We'll need to figure out the spec for this that is close to HS3 as possible.
Good point, we should align it with how correlations are treated in HS3. The other, simple solution, would be to just take the decorrelated spec, which is completely pyhf compatible and hence no changes would be needed. I guess, the prior approach would be more desirable though.
Also from a naive look through, my guess is we want to use TensorViewer somehow or similar that we have in pyhf into this, but that might complicate the logic.
Do you mean replacing the numpy dependency that I introduced with the general tensor backend used in pyhf? I can have a go at this if you want.
We'll also need to add a few tests for it.
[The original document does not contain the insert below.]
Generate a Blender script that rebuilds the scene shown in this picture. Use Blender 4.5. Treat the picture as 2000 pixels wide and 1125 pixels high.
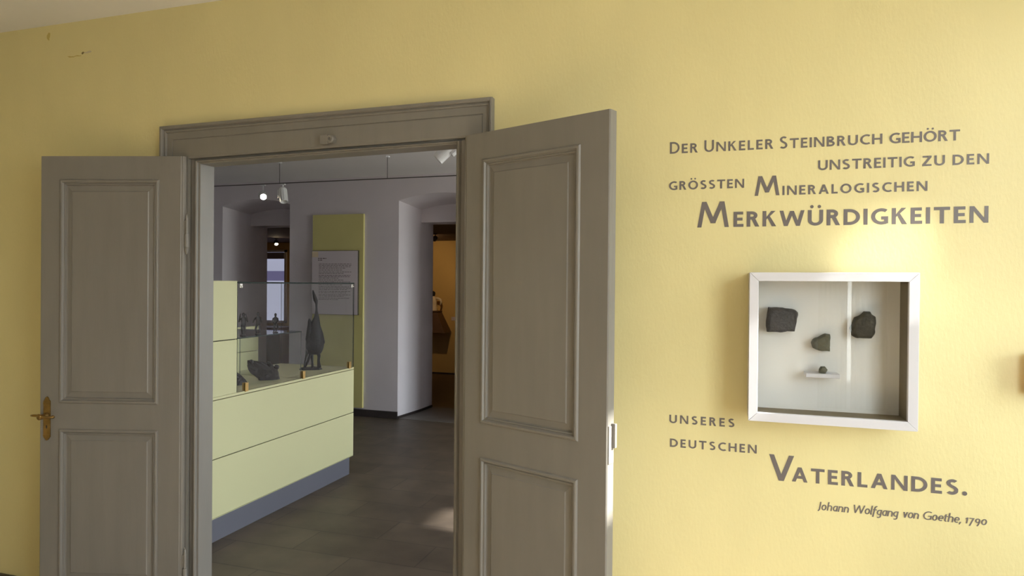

I have added some tests here: https://github.com/lorenzennio/pyhfcorr/tree/main/test Of course, these could be extended as needed.
@alexander-held Exactly, I am transforming and adding new uncorrelated parameters. The reason I opted for this, is that it is a simple pre-processing step, and it is non-invasive to the actual pyhf/HistFactory model. What would the benefit of multivariate constraint terms, apart from the interpretability of the resulting modifier parameters (which is partially lost in my approach)?